Graduate Students Help Catalog Materials at the Lillian E. Smith Center

Pepper and Schultz standing in front of a fireplace.
Pepperman and Schultz in the former camp library, where Smith wrote Strange Fruit.
Pepperman and Schultz work with an awards plaque, documenting its size and wording.
Pepperman and Schultz document Smith’s Charles S. Johnson Award from Fisk University that she received in 1966.

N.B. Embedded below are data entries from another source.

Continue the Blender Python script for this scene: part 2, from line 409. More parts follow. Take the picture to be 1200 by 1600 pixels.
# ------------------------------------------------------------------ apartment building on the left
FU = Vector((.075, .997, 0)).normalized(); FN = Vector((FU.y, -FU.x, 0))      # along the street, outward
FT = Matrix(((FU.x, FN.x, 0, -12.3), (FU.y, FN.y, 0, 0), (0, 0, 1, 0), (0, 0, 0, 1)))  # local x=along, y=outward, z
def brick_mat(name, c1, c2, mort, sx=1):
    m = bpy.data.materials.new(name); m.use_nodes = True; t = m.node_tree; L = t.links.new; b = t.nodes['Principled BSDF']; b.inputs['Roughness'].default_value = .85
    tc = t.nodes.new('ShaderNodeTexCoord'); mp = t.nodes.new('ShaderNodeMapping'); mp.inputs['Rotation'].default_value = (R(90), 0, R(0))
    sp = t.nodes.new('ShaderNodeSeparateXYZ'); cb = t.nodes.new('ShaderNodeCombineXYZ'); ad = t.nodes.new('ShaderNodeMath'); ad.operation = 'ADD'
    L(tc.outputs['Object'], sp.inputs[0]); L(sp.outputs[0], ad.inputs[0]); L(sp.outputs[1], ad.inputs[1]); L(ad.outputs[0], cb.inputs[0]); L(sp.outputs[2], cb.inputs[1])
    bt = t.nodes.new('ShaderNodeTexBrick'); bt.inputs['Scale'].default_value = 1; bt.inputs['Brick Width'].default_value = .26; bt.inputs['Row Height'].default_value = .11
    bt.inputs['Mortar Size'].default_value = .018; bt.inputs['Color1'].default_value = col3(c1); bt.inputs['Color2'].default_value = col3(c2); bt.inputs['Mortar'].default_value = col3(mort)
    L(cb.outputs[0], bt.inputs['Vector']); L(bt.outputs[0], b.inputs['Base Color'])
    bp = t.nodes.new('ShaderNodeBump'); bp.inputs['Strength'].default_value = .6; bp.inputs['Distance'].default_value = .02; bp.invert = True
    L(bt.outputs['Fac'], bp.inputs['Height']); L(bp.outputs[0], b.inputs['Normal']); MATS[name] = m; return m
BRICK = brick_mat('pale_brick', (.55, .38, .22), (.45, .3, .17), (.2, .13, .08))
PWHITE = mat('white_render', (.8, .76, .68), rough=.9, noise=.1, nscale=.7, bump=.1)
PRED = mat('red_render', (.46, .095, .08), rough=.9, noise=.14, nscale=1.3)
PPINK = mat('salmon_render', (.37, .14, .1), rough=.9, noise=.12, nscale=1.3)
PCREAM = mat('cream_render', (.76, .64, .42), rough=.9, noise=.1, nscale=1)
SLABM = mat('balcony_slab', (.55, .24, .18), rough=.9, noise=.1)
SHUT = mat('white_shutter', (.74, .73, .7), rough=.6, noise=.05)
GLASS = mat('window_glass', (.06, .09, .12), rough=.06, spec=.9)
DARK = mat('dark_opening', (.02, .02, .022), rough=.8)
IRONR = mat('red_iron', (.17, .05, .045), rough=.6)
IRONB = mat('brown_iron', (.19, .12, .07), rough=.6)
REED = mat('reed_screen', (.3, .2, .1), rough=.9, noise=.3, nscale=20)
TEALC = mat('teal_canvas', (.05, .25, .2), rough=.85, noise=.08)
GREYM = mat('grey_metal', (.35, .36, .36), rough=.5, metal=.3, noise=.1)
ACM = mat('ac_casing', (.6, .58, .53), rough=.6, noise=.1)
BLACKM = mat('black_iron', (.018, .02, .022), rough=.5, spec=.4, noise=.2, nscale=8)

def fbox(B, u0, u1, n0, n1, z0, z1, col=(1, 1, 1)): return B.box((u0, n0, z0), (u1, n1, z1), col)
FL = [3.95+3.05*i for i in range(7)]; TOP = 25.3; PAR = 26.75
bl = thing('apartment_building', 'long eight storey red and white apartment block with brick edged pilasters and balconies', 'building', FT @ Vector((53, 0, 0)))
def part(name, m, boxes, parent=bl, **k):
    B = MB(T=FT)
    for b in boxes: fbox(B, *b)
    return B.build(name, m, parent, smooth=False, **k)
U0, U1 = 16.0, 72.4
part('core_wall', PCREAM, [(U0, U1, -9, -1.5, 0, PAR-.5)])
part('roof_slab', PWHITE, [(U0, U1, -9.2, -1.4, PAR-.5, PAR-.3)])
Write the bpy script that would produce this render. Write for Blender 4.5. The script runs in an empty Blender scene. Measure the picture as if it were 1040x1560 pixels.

During the past weekend, History M.A. students Emma Pepperman and Margaret Schultz joined Dr. Julia Brock at the Lillian E. Smith Center in Clayton, Georgia, to create a catalog of the material culture that is housed within the Center. The site was the former Laurel Falls Girls Camp, begun by the family of writer and activist Lillian Smith in 1920 and directed by Smith herself until 1949, when the camp closed. Smith penned her novel Strange Fruit (1944) and memoir Killers of the Dream (1949) at the site, works that illuminated the pathology of white southern racism. Smith lived at the camp after its closure with her partner Paula Snelling and passed away there in 1966. The material culture that defined her world remains at the camp–from decorative objects to awards and artwork to her Rolodex where she kept the addresses and numbers of Martin Luther King, Jr., A. Philip Randolph, and others–and the team is working to document and describe the collection for Piedmont College, which manages the Center.